In “Napoleon,” a hilariously snotty portrait of a deluded tyrant (Joaquin Phoenix), inconstant lover and muse Josephine (Vanessa Kirby) has to suggest a lot about the movie’s unstable post-historic reality. Kirby has the unenviable task of indicating, in a short amount of time on-camera, that it was possible to be both seduced and appalled by Napoleon’s oafish swagger and naïve megalomania. She does, and often without saying so aloud. That’s especially impressive in a black comedy that some have received as a one-man showcase for a typically commanding Phoenix.
Kirby provides one of a few keys to the movie’s intentionally uneasy combination of drama and humor. She runs a gamut of compound emotions as Josephine falls for and then (maybe) distant from a self-styled demagogue. Because it’s one thing to watch Phoenix woo a crowd of French soldiers after his exile at Elba, but another thing entirely to see him first conquer and then quickly submit to a wife that he will also very publicly divorce because she supposedly couldn’t bear his children. It’s a pleasure to see Kirby snicker and cry helplessly when her character performs a joint speech announcing her separation from Napoleon.

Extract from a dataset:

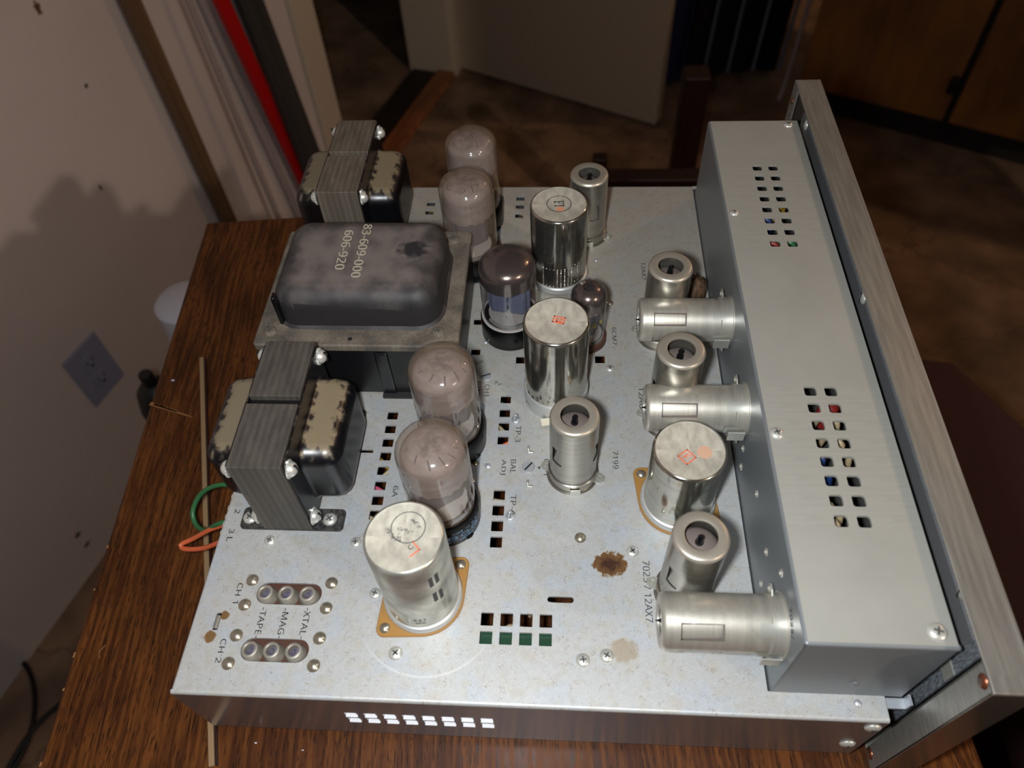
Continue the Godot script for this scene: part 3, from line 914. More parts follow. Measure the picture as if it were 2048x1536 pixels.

As Josephine, Kirby points to the elusive truth at the heart of “Napoleon,” namely that history’s great men always sound more ridiculous and tragic when you imagine how their pathological behavior was initially received by everyone they trampled on the way up, especially their loved ones. – Simon Abrams
Franz Rogowski as Tomas Freiburg in “Passages”
No longer just the European arthouse’s best-kept secret, Franz Rogowski mesmerized the masses this year in “Passages,” Ira Sachs’ intoxicating and brutal romantic drama. Charting the combustible passions, sexual and emotional, that flare between filmmaker Tomas (Rogowski), his husband Martin (Ben Whishaw), and teacher Agathe (Adèle Exarchopoulos), three Parisians at turning points in their lives, the film is above all else a showcase for its magnetic young stars—none more than Rogowski, who fully and fearlessly captures the inner cross-currents of pleasure, pain, and confusion at the molten core of Sachs’ ménage à trois.